What you will do :: Tell how many lines have the string "part" in them, and write nothing besides the number.

Material provided ::
(begin)

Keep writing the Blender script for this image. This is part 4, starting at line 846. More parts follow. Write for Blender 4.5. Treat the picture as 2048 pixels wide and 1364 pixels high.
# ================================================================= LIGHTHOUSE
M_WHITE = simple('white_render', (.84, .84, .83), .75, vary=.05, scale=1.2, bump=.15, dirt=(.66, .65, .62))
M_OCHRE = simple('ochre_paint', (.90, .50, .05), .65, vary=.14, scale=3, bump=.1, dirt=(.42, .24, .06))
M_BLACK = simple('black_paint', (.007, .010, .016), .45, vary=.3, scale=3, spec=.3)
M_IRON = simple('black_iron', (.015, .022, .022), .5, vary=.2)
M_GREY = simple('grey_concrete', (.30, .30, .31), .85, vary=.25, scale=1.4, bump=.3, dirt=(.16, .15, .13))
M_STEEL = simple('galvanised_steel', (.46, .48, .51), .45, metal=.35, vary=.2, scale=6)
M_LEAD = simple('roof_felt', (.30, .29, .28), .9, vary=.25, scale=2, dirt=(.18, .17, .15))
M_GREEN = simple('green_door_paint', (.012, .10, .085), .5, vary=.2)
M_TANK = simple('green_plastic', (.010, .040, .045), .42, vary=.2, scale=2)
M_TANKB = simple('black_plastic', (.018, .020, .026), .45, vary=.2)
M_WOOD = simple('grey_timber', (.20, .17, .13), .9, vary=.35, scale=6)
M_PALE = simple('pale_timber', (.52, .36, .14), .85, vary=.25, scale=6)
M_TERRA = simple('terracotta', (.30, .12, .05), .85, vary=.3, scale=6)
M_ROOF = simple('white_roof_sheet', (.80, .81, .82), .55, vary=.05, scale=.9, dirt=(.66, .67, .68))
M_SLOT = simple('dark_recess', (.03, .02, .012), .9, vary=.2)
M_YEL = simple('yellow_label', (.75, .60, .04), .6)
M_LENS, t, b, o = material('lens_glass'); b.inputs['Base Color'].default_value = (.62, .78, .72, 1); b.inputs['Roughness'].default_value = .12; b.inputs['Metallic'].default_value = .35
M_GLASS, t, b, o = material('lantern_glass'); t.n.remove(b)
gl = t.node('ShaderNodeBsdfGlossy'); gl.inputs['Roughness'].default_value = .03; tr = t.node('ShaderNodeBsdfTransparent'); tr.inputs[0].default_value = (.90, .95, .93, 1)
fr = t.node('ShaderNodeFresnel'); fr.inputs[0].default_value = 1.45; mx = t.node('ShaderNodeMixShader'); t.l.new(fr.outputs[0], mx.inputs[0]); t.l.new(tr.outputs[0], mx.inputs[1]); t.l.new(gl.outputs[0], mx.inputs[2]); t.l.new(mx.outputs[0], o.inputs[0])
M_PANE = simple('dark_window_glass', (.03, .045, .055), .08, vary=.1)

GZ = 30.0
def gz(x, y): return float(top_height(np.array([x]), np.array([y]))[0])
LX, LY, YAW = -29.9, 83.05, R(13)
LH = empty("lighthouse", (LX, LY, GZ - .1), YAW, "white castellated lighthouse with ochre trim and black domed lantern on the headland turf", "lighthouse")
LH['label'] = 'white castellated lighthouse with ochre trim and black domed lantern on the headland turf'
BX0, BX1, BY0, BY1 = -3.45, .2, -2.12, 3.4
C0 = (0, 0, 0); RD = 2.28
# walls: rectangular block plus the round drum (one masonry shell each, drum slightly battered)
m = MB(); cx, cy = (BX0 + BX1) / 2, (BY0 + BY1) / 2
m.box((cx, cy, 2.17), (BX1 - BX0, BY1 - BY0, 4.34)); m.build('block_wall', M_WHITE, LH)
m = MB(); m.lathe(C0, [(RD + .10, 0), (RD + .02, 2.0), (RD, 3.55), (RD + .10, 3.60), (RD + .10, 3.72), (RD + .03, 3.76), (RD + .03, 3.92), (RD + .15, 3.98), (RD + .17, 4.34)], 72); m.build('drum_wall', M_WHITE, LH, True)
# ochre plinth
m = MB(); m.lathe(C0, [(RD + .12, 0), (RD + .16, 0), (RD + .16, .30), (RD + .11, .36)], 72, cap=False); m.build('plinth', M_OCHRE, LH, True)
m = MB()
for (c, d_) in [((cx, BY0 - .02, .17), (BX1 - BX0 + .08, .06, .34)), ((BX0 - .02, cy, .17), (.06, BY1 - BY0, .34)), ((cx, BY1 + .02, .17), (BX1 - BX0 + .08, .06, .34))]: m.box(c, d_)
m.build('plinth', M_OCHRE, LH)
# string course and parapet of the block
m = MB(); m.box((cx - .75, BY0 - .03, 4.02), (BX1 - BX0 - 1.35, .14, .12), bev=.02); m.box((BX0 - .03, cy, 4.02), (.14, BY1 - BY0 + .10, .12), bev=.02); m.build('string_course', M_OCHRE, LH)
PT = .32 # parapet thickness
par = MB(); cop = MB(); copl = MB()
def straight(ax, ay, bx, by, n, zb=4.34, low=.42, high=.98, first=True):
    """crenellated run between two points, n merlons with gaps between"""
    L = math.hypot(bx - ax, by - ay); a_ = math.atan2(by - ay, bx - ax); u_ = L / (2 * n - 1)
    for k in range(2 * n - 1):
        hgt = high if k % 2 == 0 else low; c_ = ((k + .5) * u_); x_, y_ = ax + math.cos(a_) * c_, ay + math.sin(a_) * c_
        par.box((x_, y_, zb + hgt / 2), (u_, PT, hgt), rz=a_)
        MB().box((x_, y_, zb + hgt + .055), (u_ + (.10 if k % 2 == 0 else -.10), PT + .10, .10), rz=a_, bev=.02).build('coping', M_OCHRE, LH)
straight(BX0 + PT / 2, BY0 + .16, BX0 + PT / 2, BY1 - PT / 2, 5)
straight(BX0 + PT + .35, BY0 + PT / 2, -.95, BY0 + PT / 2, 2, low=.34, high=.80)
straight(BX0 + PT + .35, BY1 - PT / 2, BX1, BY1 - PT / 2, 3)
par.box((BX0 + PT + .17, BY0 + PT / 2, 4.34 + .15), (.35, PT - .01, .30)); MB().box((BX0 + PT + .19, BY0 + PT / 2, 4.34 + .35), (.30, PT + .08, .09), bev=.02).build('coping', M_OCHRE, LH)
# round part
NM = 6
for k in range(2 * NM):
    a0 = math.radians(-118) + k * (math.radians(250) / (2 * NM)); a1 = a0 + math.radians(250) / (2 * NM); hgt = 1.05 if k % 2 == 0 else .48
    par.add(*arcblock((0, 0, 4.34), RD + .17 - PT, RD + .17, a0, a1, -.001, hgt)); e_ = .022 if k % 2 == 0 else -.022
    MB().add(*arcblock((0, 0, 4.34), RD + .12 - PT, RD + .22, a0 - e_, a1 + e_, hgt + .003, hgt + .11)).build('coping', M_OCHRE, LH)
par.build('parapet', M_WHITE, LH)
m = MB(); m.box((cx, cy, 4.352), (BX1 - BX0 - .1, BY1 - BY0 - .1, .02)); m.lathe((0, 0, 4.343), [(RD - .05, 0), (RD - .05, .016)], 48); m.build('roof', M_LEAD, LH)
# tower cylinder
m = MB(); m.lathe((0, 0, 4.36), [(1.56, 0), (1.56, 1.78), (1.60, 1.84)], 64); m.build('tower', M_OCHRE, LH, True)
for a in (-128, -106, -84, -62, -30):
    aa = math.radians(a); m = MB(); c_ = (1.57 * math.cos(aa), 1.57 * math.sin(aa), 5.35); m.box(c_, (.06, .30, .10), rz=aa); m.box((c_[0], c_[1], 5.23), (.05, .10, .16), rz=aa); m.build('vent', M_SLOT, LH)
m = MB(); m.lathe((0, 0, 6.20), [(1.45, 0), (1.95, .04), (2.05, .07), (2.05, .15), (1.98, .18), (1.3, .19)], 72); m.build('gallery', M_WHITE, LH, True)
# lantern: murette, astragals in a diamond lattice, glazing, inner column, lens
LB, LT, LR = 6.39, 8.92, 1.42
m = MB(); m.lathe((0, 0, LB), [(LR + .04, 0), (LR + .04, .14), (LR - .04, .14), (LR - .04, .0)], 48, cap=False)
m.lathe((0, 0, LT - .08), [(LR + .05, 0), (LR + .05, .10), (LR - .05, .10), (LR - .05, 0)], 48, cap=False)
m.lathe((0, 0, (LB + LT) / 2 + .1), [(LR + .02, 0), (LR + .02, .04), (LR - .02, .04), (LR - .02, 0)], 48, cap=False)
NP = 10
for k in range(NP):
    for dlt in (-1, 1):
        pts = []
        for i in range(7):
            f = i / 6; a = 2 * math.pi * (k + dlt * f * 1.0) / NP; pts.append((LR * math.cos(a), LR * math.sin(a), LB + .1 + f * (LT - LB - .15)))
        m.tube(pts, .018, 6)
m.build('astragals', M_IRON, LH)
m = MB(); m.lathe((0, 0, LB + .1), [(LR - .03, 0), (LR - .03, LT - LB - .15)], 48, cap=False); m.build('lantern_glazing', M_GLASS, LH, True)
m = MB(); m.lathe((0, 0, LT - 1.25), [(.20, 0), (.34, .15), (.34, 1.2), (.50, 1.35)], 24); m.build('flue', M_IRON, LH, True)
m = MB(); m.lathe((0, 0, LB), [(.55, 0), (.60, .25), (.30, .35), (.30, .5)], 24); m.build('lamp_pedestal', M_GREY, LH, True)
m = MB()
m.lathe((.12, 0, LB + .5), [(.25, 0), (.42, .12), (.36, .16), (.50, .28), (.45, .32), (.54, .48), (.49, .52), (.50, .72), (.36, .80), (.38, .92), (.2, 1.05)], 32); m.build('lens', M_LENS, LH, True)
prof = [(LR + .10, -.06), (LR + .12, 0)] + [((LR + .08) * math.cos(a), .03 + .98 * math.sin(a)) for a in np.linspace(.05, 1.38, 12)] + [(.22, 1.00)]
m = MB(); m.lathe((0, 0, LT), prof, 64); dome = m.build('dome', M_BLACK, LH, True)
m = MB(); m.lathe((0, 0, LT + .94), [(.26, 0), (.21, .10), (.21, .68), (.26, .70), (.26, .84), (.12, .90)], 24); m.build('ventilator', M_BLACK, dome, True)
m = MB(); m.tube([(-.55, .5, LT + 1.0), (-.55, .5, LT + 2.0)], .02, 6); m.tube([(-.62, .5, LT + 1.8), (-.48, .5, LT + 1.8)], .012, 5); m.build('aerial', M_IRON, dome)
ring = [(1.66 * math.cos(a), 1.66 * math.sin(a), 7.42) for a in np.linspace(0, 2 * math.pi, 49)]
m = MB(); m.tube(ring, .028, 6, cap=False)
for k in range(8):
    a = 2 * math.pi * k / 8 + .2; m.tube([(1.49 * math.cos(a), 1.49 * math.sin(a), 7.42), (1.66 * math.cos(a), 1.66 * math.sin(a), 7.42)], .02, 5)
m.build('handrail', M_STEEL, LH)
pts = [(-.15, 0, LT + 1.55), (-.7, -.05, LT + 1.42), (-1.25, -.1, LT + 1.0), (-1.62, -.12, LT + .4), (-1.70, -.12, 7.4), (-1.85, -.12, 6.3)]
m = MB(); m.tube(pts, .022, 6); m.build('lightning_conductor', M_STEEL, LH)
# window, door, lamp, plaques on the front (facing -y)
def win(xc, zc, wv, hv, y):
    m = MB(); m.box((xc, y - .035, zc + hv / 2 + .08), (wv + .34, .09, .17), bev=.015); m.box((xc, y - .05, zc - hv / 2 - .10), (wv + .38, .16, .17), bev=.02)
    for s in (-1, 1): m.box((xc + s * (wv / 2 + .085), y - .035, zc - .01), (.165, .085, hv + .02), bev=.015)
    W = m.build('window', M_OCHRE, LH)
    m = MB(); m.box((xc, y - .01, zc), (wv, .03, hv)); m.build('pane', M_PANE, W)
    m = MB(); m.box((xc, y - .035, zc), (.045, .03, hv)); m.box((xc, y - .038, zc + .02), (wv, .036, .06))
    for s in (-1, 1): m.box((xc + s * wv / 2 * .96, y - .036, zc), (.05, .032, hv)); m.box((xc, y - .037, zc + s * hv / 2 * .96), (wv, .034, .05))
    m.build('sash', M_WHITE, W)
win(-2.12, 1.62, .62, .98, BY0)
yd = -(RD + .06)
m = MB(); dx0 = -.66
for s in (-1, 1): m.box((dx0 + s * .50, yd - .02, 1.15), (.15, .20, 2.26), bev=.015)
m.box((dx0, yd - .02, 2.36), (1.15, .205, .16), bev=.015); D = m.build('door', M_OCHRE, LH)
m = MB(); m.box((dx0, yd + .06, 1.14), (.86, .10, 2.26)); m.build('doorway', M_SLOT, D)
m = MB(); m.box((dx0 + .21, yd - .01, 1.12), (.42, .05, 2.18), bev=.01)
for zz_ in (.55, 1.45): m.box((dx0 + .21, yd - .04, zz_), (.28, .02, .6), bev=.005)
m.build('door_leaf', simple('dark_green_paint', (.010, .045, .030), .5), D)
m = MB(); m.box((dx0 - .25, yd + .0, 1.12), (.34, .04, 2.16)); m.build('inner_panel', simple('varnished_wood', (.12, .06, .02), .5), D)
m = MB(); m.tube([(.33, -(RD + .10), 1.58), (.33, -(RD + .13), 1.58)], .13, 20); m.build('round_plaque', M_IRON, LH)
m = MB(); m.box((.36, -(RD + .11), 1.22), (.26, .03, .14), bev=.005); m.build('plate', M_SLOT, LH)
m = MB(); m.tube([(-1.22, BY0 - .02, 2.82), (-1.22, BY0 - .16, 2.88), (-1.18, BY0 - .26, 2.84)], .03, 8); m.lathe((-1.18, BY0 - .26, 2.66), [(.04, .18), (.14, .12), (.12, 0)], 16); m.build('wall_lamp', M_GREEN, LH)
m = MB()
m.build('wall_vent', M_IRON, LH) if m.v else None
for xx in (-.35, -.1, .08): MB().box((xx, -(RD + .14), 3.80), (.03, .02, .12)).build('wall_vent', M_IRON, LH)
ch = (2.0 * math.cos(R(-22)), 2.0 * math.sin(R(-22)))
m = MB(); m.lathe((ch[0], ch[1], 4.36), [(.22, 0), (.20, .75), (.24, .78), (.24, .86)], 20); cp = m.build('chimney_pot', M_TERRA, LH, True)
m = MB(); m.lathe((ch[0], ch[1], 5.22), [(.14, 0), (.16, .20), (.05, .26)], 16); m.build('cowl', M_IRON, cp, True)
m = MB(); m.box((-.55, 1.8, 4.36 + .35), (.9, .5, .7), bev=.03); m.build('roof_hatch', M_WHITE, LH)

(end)

Exercise answer :: 2